Saturday, December 18, 2010

Hopping the Fence

Collaborating Artists
I am putting together 5-6 multi-disciplinary artist teams for possible collaboration--pairing TC3 resident artists with professional working artists in Seattle to begin a dialog. Artist teams agree to meet for a one hour conversation sometime in the next two weeks. The actual collaborations may or may not happen, that's up to the artists, but all artists will meet and work towards collaborative ideas. This is about real time connections. It's about art as a battering ram. It's about hopping a 10' fence with a paintbrush and a poem. Teams will, in late December, go into a recording studio. We're pleased and honored to be invited into Chris Wilson's studio in Fremont to present our work. Ah! Then we'll have proof of what's possible when the fence comes down. The tricky part is getting the artists together. Some residents have phones, some don't. Some I see everyday. Some it's by chance. When I do see an artist these days, I pull my calendar out and get an artist friend on the phone and set a date.

Lyn and Mark were the first two artists to meet. Brave pilots. I facilitated their meeting on Friday and, wow, I couldn't have asked for a better match or a more exciting start! It began with Lyn reciting a section of the Battle of Maldon in Old English and Mark pulling out a copy of that very poem from his knapsack, in The Cambridge Old English Reader, which he's currently working on recording. From there, they moved on to Beowulf and then Lyn's finger settled on a line, "homeless they wander." That started a litany of "you know what I'm thinking" and "it would be fun to." Lyn and Mark worked easily together and decided to follow their collaboration through. They're working on an original script via email and will meet again next week before the studio recording. Bravo team! Bravo!!

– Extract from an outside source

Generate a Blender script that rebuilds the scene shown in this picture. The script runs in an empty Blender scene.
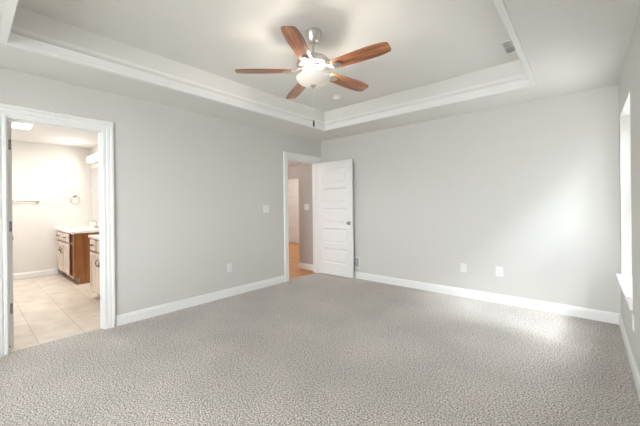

I'd met with Mark the night before. We read out a section of Aristophanes' Thesmophoriazusae, a comedy Mark plans to present at the American Philological Association. Mark is a Classics scholar, a Greek translator, an actor and an all around brilliant man. He carries a full pack of tomes about with him and seems to have whatever he needs just when he needs it. The rain is ruining them, he says. He is studying for his Japanese equivalency, applying to graduate programs and has many project going.

4AM in Meadowbrook
Alas. I showed up for the camp-wide meeting. It was cancelled. I didn't eat enough. I waited around. There was laughter. I sat in the middle of it. I pulled out my typewriter and became the song. I gave my lantern hundreds of cranks. It faded, so... the hot sucker fish came swimming along and latched onto my face. Feverish, stuffy head. Like Jiminy, I rubbed my feet together in my sleeping bag. I have cold feet. I am unable, simply unable, to sleep with cold feet. I'm dressed well enough, I think. Two pairs of long johns, gloves, a scarf, a hat and a down jacket. I'm dressed for bed. O but sick, sick, sick, I am, and cold. Cold, cold, cold in my sleeping bag, seeping bag. Out goes the heat. How many hours in a warm place will it take this time? I gave it up at 4:30am. I got out of my bag, walked down to the kitchen tent and found the morning coffee brewing. I needed tea! I walked away. I drove to my office. After a 30-minute shower, my feet were still cold. I curled around my heater under a wool blanket. Cold! A few hours later, finally, I got warm. But that hot sick fish on my face persists.


  1. This project in some ways parallels some of the work I did with a team of six artists 50% of them homeless. We used various found materials, and later textiles and set-building materials on about a dozen projects together ranging from outdoors installations to theater sets with good results. Rock on !

  2. warmth needs to precede cold. cold prevention.